現代の日本の子どもたちは、たいへんです。英語教育改革による小学校からの英語科目の導入やその後の入試改革など、まさに激動の変化の中を生きることになります。

ただ、海外に目を向けてみますと、日本と同じく子どもの教育は最も重要なテーマの1つとなっています。
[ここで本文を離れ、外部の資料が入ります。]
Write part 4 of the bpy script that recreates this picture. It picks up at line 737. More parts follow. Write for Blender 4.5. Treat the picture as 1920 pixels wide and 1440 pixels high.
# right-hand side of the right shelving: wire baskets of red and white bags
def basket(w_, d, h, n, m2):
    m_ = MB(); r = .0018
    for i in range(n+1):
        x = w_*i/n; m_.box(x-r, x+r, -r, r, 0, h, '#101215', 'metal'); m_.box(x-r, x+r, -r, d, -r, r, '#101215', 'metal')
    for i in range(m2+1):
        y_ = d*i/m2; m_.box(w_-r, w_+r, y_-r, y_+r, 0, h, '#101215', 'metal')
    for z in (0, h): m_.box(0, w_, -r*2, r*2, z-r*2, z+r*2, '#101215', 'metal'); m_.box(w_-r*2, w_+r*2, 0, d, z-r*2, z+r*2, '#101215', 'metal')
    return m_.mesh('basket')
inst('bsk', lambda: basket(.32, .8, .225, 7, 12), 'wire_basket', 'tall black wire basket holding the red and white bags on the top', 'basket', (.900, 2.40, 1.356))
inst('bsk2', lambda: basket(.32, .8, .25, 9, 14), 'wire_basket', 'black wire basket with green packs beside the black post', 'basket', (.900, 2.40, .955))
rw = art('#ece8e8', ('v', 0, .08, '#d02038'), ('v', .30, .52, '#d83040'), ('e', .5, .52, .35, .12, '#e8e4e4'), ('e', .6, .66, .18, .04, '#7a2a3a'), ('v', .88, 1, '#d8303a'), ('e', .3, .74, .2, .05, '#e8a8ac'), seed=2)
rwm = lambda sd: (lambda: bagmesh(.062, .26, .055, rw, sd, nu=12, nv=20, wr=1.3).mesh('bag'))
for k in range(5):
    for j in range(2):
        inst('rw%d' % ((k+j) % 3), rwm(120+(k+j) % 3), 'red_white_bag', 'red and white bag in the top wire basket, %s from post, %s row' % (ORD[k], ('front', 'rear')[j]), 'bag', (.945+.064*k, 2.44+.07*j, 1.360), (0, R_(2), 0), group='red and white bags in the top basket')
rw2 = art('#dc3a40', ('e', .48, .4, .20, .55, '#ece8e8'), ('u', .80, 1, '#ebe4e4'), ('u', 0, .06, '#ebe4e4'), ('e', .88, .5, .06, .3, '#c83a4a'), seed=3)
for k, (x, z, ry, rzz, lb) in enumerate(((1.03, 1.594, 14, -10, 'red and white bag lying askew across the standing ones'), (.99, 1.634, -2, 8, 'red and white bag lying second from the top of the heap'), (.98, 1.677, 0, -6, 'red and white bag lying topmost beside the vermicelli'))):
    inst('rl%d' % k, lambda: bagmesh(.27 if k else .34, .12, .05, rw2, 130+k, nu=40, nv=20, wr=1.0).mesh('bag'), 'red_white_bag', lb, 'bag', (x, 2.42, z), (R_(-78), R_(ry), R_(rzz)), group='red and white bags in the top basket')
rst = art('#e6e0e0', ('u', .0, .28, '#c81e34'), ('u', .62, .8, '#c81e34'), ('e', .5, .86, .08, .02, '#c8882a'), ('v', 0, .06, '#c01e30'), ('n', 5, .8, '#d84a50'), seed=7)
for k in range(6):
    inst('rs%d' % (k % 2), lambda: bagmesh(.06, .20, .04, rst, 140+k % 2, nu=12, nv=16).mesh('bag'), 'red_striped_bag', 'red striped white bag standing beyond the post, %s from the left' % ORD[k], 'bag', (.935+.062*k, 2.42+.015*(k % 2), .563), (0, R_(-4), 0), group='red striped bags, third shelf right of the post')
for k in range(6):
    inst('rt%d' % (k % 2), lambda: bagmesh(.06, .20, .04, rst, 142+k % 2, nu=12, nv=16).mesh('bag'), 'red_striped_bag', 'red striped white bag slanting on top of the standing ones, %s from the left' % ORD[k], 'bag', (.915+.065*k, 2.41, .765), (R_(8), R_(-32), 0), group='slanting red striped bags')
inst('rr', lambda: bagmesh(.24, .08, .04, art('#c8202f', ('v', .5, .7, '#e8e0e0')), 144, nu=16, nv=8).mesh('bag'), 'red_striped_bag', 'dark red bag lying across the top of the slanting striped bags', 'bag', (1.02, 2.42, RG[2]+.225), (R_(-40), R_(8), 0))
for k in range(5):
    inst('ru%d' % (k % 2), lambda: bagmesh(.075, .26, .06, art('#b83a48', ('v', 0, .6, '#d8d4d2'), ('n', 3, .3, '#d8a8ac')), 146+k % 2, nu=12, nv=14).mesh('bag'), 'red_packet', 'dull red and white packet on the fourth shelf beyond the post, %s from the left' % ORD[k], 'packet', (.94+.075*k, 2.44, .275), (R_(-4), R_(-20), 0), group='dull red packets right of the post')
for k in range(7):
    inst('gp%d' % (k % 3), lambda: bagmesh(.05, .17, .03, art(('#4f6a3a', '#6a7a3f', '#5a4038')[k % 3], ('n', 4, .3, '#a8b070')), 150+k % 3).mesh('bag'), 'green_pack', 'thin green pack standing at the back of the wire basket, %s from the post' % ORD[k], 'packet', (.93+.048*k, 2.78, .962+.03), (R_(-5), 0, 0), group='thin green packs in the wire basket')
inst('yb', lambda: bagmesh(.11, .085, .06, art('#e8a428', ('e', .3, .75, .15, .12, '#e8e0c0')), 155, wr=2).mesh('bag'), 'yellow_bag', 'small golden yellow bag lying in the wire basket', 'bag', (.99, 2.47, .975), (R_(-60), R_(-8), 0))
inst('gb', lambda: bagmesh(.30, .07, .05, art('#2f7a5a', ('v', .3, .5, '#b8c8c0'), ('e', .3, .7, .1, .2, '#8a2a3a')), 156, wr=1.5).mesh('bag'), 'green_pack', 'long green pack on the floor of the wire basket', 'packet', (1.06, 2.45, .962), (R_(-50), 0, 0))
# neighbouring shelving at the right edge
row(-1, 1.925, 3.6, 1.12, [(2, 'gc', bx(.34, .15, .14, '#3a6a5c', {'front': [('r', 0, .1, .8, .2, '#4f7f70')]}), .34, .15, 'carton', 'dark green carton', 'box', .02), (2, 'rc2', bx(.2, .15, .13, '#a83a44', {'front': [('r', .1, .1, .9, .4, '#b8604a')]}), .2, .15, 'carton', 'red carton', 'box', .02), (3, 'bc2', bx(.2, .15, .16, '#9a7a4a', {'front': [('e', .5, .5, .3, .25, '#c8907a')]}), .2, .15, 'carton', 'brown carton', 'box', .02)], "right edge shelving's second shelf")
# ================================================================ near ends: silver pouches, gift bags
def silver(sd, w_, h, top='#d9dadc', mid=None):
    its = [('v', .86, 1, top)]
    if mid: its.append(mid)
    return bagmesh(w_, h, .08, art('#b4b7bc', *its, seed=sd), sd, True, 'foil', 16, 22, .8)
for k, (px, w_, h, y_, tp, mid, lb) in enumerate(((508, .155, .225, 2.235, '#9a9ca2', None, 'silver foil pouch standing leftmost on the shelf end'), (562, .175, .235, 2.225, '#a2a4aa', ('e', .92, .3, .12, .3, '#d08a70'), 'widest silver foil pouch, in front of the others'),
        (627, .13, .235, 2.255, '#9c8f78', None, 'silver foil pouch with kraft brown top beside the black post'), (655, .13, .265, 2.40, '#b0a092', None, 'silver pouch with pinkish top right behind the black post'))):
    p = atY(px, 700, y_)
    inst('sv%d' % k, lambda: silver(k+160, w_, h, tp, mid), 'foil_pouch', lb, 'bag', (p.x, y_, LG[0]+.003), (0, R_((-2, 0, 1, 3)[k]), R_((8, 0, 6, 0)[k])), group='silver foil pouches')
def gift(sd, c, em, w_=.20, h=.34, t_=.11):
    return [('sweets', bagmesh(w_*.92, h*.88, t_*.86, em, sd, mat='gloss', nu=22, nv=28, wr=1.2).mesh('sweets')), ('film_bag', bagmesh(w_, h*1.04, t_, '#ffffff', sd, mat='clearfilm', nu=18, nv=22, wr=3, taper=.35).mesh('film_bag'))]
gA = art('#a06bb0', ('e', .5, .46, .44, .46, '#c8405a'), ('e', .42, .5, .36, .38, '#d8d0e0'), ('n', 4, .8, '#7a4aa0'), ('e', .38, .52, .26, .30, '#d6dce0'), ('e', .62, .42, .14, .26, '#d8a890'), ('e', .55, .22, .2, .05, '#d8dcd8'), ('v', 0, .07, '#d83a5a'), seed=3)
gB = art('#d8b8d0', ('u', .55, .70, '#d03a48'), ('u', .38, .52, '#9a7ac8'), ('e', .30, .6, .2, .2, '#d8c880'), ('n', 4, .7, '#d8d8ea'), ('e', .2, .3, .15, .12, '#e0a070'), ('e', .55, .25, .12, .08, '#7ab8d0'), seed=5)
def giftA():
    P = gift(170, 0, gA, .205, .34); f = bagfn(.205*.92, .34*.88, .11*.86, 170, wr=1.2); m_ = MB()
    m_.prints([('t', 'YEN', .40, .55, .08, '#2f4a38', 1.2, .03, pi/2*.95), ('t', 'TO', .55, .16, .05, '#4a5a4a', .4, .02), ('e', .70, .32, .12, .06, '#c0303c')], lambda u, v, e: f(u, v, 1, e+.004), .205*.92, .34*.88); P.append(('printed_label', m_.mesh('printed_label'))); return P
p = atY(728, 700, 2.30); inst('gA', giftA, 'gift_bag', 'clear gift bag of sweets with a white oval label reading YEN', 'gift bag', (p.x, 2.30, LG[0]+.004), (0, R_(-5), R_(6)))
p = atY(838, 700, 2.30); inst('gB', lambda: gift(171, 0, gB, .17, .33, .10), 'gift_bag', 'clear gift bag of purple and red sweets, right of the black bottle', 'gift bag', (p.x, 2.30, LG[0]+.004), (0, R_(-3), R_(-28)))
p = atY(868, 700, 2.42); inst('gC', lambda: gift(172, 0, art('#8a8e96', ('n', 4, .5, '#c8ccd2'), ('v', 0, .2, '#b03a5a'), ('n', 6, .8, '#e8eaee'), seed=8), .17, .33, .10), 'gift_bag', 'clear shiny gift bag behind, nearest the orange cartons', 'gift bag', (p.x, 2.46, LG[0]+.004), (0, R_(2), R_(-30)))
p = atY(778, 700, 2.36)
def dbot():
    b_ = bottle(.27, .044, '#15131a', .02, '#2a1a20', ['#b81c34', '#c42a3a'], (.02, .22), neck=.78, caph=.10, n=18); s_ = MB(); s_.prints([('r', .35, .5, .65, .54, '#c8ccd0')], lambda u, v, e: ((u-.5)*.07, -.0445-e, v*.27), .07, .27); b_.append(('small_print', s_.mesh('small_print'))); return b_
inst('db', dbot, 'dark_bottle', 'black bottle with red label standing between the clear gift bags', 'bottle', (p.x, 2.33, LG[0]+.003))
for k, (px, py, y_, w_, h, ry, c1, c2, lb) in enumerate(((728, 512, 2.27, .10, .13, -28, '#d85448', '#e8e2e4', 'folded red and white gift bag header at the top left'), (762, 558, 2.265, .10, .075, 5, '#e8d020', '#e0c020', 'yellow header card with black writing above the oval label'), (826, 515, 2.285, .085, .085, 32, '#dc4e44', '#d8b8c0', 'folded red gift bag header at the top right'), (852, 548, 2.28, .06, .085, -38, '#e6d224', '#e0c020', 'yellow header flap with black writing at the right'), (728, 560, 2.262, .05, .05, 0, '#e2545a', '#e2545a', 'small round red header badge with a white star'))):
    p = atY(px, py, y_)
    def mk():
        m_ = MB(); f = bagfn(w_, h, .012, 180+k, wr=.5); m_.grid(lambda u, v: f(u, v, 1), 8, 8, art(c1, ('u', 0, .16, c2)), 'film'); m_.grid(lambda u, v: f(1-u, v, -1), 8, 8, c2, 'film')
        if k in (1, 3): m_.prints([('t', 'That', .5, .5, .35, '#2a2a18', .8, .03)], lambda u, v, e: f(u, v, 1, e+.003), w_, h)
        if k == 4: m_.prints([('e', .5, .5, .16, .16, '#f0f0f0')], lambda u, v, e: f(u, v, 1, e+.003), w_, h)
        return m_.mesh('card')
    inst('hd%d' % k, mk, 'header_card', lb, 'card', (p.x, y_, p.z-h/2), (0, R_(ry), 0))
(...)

特に教育におカネをかける余裕がある富裕層は情報収集に余念がありません。

今回は、そんな富裕層の子どもたちが世界中から集まるユニークな教育機関や、日本のインターナショナルスクールの面白い取り組みもご紹介します。

ジャングルの中にある究極のエコ学校
近年、海外のインターナショナルスクールといえば、イギリスの伝統校でマレーシアのジョホール・バルに分校があるマルボロ・カレッジなどが有名です。

このような名門校の教育を受けるために親子で海外移住をする日本人富裕層も珍しくはありません。

実は同じアジアでもインドネシアのジャングルに、マルボロ・カレッジにも引けを取らない世界の富裕層から注目を集める究極のエコ学校があるのをご存じでしょうか。

意外にもその学校は、リゾートの印象が強いバリ島の観光地ウブドからタクシーで30分ほどの場所に位置しています。学校の名前は「グリーンスクール」といいます。

この学校が一躍世界で有名になったのは、設立者のジョン・ハーディ氏が行ったTEDでのプレゼンテーションからでした。彼のメッセージはとてもインパクトがありました。

「不確実な世界を生きる子どもたちに、必要とされるであろうすべての能力を伸ばす教育を与えたい」

2008年の開校以来、最先端のエコ教育が人気を呼び、当初は90人ほどだった学生も、現在は3歳から18歳まで日本人も含め30カ国以上の国から400人以上の学生が学んでいます。

筆者も仕事柄、世界の教育機関の視察は多いのですが、2017年に当校を訪問した際は、正直驚きました。教育機関の建物のスタイルはいわゆるキャンパス型とビル型に分かれます。ですが、グリーンスクールはアウトドア型とでも言える興味深いスタイルで、竹の見事な建築にも圧倒されました。

空調の効いた教室での学習がしみついている身としては、落ち着いて座学に集中できるか心配もありましたが、子どもたちは敷地内でのびのびとディスカッションをする姿もみられました。

多感な年代の彼らが、環境問題や社会のさまざまな問題の解決方法を学ぶのには最適な環境なのかもしれません。

近年、欧米の学校でも中国人を中心としたアジア系の学生の比率が高まる傾向にあるのですが、筆者がグリーンスクールで見たかぎり、欧米の学生が多いことに驚きました。学校の外では、保護者がイタリア語、英語、日本語などさまざまな母国語で話している様子がまさしく多国籍で興味深いものでした。

この学校の価値観は「iRespect」と言われていて、どことなく国連のSDGs(持続可能な開発目標)を彷彿とさせます。

Integrity(誠実性)、Responsibility(責任感)、Empathy(共感)、Sustainability(持続可能性)、Peace(平和)、Equality(対等)、Community(共同社会)、Trust(信頼)。

この共通の理念の下にグローバルリーダー育成を目指しているのです。